「女々しい」とは、男に対して用いられる言葉である。女に対しては、女々しいとは言わない。だが、女が女々しいというわけでもない。男には男なりの雄々しさがあり、女には女なりの雄々しさがある。だが、男には「男になる」という言葉があるように、越えて行かねばならぬ峠がある。
インドの聖典であるバガヴァット・ギーターに、”私は人間の雄々しさである”という言葉が登場する。男女にかぎらず、人間の胸奥に燃え続ける焔とは雄々しさである。与謝野晶子の「君死にたまふことなかれ」という詩には女の雄々しさを感じる。
ああ、弟よ、君を泣く、
君死にたまふことなかれ。
末に生れし君なれば
親のなさけは勝りしも、
親は刄をにぎらせて
人を殺せと教へしや、
人を殺して死ねよとて
廿四までを育てしや。
男には男の雄々しさがある。女には女の雄々しさがある。同じ雄々しさにも性差があり、出し方を間違えると、うまくいかなかったりする。このあたりの言語化をあまりうまくできる気はしないが、雑にいってしまえば、男の雄々しさは義に向かっていくもので、女の雄々しさは愛に向かっていくものに思われる。どちらも女々しさを吹き飛ばして、困難を越えていく力がある。

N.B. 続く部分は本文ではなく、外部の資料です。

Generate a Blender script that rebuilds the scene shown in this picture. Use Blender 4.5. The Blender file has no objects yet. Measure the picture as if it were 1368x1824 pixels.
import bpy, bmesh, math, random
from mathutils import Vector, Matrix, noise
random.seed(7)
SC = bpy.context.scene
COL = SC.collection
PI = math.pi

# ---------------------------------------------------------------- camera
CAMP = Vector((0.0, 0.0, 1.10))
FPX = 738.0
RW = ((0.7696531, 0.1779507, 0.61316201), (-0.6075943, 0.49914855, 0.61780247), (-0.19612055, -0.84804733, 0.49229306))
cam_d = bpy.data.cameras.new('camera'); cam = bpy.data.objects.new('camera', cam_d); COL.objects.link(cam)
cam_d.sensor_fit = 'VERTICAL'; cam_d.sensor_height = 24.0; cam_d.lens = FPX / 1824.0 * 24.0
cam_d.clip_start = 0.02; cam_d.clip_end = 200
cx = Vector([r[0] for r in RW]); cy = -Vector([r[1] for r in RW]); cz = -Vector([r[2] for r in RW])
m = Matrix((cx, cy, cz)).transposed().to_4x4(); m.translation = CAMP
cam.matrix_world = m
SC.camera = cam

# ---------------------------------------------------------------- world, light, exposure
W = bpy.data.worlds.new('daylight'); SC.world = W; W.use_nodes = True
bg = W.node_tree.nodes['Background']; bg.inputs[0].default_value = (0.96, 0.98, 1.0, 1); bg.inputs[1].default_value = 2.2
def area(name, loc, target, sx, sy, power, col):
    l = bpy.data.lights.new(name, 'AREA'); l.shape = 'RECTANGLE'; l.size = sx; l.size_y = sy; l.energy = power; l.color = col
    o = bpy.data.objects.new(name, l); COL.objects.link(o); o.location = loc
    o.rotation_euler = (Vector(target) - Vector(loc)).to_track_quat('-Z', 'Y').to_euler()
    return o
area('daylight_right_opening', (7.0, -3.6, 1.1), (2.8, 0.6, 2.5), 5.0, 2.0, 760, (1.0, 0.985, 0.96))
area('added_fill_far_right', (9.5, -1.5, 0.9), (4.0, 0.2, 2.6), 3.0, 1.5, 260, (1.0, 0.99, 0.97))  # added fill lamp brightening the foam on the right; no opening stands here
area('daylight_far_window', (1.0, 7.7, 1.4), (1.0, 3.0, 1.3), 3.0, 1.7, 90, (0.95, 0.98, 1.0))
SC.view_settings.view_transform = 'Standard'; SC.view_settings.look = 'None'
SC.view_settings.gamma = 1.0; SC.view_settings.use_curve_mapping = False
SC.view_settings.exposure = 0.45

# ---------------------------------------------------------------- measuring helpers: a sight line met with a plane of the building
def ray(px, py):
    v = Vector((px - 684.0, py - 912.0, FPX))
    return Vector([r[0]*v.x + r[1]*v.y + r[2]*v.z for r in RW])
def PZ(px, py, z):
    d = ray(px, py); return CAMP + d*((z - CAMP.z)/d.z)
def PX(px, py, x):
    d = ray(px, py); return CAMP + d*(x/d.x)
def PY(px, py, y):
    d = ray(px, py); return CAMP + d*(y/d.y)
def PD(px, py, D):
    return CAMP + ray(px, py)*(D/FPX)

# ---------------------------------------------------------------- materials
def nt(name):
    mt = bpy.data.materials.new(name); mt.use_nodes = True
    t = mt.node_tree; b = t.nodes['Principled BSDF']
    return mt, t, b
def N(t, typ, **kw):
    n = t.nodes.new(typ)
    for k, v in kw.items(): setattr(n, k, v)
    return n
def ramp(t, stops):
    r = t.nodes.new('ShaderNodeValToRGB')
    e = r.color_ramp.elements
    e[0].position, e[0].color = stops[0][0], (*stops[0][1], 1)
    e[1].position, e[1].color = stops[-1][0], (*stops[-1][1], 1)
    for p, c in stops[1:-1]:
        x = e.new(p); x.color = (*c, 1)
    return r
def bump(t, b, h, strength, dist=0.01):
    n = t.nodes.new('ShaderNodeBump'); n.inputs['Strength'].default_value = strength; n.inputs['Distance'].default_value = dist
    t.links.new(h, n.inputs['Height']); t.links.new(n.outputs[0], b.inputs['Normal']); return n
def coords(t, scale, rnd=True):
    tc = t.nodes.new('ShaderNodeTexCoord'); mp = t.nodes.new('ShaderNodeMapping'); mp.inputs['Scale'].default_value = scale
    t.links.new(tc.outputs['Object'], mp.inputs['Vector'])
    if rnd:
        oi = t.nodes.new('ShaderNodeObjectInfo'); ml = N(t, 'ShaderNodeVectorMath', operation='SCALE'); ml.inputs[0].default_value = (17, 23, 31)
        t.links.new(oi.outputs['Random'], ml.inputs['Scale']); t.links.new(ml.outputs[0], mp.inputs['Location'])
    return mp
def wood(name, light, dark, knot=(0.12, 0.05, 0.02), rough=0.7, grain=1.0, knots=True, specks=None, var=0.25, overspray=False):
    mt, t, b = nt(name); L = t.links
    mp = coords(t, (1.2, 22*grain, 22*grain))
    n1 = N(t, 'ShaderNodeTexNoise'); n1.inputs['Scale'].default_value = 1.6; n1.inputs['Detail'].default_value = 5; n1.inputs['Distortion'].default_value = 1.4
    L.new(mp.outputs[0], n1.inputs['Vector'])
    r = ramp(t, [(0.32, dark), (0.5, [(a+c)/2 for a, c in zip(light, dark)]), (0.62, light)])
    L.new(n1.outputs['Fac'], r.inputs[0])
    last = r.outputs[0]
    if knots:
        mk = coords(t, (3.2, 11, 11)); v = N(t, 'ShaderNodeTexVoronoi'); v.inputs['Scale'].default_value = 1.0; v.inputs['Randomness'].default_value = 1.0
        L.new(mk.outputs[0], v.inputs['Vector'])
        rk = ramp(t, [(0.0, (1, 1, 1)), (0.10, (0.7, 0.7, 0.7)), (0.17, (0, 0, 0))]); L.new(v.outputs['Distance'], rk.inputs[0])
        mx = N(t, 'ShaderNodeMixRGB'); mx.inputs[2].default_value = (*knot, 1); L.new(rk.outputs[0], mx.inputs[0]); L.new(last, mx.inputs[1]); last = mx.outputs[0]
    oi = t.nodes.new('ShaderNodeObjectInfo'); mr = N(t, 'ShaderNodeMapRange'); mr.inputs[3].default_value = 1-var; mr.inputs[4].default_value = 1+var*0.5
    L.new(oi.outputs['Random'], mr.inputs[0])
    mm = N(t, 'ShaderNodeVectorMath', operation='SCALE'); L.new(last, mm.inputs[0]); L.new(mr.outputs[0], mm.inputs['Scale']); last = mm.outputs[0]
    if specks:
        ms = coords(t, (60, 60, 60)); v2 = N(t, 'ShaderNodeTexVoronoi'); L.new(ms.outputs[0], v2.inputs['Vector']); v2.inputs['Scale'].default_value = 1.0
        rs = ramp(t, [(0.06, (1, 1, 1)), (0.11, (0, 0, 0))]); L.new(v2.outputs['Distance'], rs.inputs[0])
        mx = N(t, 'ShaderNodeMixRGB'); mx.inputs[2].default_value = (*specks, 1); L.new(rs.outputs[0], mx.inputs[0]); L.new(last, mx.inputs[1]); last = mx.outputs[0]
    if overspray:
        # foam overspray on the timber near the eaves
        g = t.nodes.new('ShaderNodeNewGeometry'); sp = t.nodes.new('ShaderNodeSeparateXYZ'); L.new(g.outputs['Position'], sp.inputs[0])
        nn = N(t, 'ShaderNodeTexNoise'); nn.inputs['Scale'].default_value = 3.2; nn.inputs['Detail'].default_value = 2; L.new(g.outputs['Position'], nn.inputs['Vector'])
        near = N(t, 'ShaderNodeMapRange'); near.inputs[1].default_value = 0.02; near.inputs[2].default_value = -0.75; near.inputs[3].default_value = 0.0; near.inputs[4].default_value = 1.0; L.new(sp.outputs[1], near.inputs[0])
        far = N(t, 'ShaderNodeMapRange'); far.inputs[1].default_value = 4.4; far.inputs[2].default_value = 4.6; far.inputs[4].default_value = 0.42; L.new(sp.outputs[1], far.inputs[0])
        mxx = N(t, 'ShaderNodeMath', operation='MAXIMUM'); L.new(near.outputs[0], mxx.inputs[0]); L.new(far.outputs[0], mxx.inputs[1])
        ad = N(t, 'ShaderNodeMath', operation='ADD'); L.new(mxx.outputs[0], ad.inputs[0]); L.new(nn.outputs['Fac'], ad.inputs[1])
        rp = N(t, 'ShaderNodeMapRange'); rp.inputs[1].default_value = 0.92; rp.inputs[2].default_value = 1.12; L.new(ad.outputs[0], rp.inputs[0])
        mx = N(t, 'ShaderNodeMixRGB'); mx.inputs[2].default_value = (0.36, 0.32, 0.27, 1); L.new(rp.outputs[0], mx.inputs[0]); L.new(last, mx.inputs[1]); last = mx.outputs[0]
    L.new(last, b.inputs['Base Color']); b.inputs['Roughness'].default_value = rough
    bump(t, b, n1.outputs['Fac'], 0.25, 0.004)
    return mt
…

一か月前に見た「Stand By Me」という映画のワンシーンがずっと心で燃焼しつづけている。4人の少年が死体探しの旅をする有名な映画であるが、リーダー格の少年が大人に裏切られた過去の心の傷を泣きながら吐露する場面がある。いつもは空っとしている彼は、誰にも打ち明けられなかった悲しみをついに漏らし、「俺って女々しいだろ」と恥じながら言葉にする。

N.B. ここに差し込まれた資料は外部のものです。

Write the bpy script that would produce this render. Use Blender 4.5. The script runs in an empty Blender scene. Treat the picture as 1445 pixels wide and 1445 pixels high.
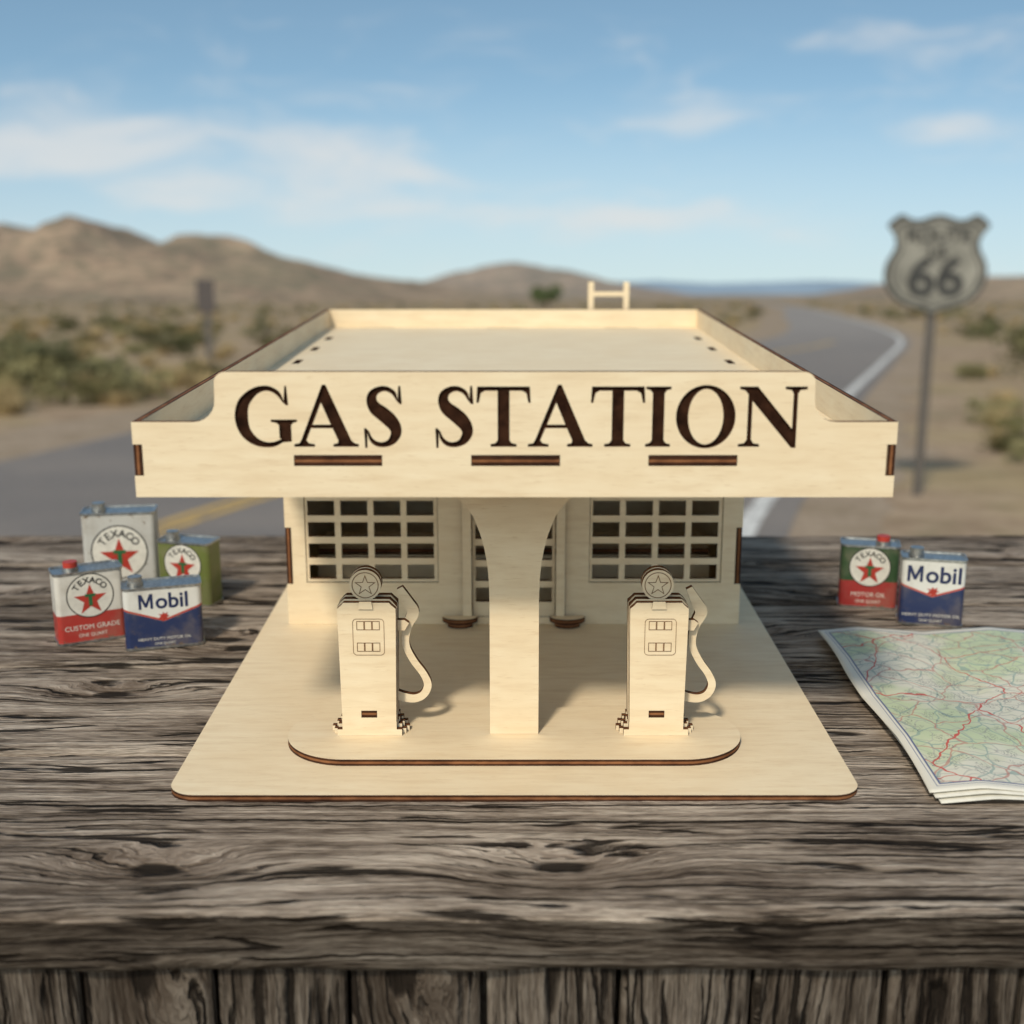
import bpy, math, random
from mathutils import Vector, Matrix, noise
import numpy as np
random.seed(7)
scene=bpy.context.scene
T=1.10           # table top height
CAMH=1.344
SL=0.07          # ground falls gently away
def col(o): scene.collection.objects.link(o); return o
def empty(name,loc=(0,0,0),rz=0):
    e=bpy.data.objects.new(name,None); e.location=loc; e.rotation_euler=(0,0,rz); e.empty_display_size=.05
    return col(e)
# ---------------------------------------------------------------- nodes
class N:
    def __init__(s,tree):
        s.t=tree; s.n=tree.nodes; s.l=tree.links
    def put(s,inp,v):
        if isinstance(v,bpy.types.NodeSocket): s.l.new(v,inp)
        else: inp.default_value=v
    def m(s,op,a,b=None,c=None,clamp=False):
        n=s.n.new('ShaderNodeMath'); n.operation=op; n.use_clamp=clamp
        s.put(n.inputs[0],a)
        if b is not None: s.put(n.inputs[1],b)
        if c is not None: s.put(n.inputs[2],c)
        return n.outputs[0]
    def add(s,a,b): return s.m('ADD',a,b)
    def mul(s,a,b): return s.m('MULTIPLY',a,b)
    def sub(s,a,b): return s.m('SUBTRACT',a,b)
    def smooth(s,v,a,b,o0=0.,o1=1.):
        n=s.n.new('ShaderNodeMapRange'); n.interpolation_type='SMOOTHSTEP'
        s.put(n.inputs[0],v); s.put(n.inputs[1],a); s.put(n.inputs[2],b); s.put(n.inputs[3],o0); s.put(n.inputs[4],o1)
        return n.outputs[0]
    def xyz(s,v):
        n=s.n.new('ShaderNodeSeparateXYZ'); s.l.new(v,n.inputs[0]); return n.outputs
    def vec(s,x,y,z=0.):
        n=s.n.new('ShaderNodeCombineXYZ'); s.put(n.inputs[0],x); s.put(n.inputs[1],y); s.put(n.inputs[2],z); return n.outputs[0]
    def obj(s): return s.n.new('ShaderNodeTexCoord').outputs['Object']
    def noise(s,v,scale=1.,detail=4.,rough=.5,dist=0.):
        n=s.n.new('ShaderNodeTexNoise'); s.l.new(v,n.inputs['Vector']); n.inputs['Scale'].default_value=scale
        n.inputs['Detail'].default_value=detail; n.inputs['Roughness'].default_value=rough; n.inputs['Distortion'].default_value=dist
        return n.outputs['Fac']
    def vor(s,v,scale=1.,feat='F1',out='Distance',dim='3D'):
        n=s.n.new('ShaderNodeTexVoronoi'); n.voronoi_dimensions=dim; n.feature=feat; s.l.new(v,n.inputs['Vector']); n.inputs['Scale'].default_value=scale
        return n.outputs[out]
    def mix(s,f,a,b,mode='MIX'):
        n=s.n.new('ShaderNodeMix'); n.data_type='RGBA'; n.blend_type=mode
        s.put(n.inputs[0],f)
        for i,v in ((6,a),(7,b)):
            if isinstance(v,tuple) and len(v)==3: v=(*v,1)
            s.put(n.inputs[i],v)
        return n.outputs[2]
    def ramp(s,f,stops):
        n=s.n.new('ShaderNodeValToRGB'); s.l.new(f,n.inputs[0]); e=n.color_ramp.elements
        while len(e)<len(stops): e.new(.5)
        for i,(p,c) in enumerate(stops): e[i].position=p; e[i].color=(*c,1)
        return n.outputs[0]
    def rand(s): return s.n.new('ShaderNodeObjectInfo').outputs['Random']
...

少年の心理には人間らしさが詰まっている。湿っぽくなることや女々しくなることには羞恥心を抱くのが自然であるし、ついに弱音を吐いてしまったときには、それを聞く友人も、彼に恥をかかせないように精一杯務めるのだ。
男女平等は、歴史の宿命であったが、雄々しさの喪失に被る痛手は男のほうが大きかっただろう。今日の理想の父親像は、女性と子供に優しい、英国仕立てのジェントルマンであり、包容力があって、家事にも協力的な理解のある父親である。だが、父性と母性は双璧である。馬鹿だけれども、意志が強い頑固親父も必要とされるのだ。
こんなことを書いているが、私もインドへの旅を前にして、あらゆる女々しさを吹き飛ばさねばならんと必死だ。わざわざ、なけなしの金をはたいて苦労しにいく必要がどこにあるだろう。だが、行かねばならんのだ。何の社会の役に立たなくとも、誰も得しなくとも、落ちぶれた私なりの精一杯の戦いだ。
さあ身を挺してぶつかっていこう。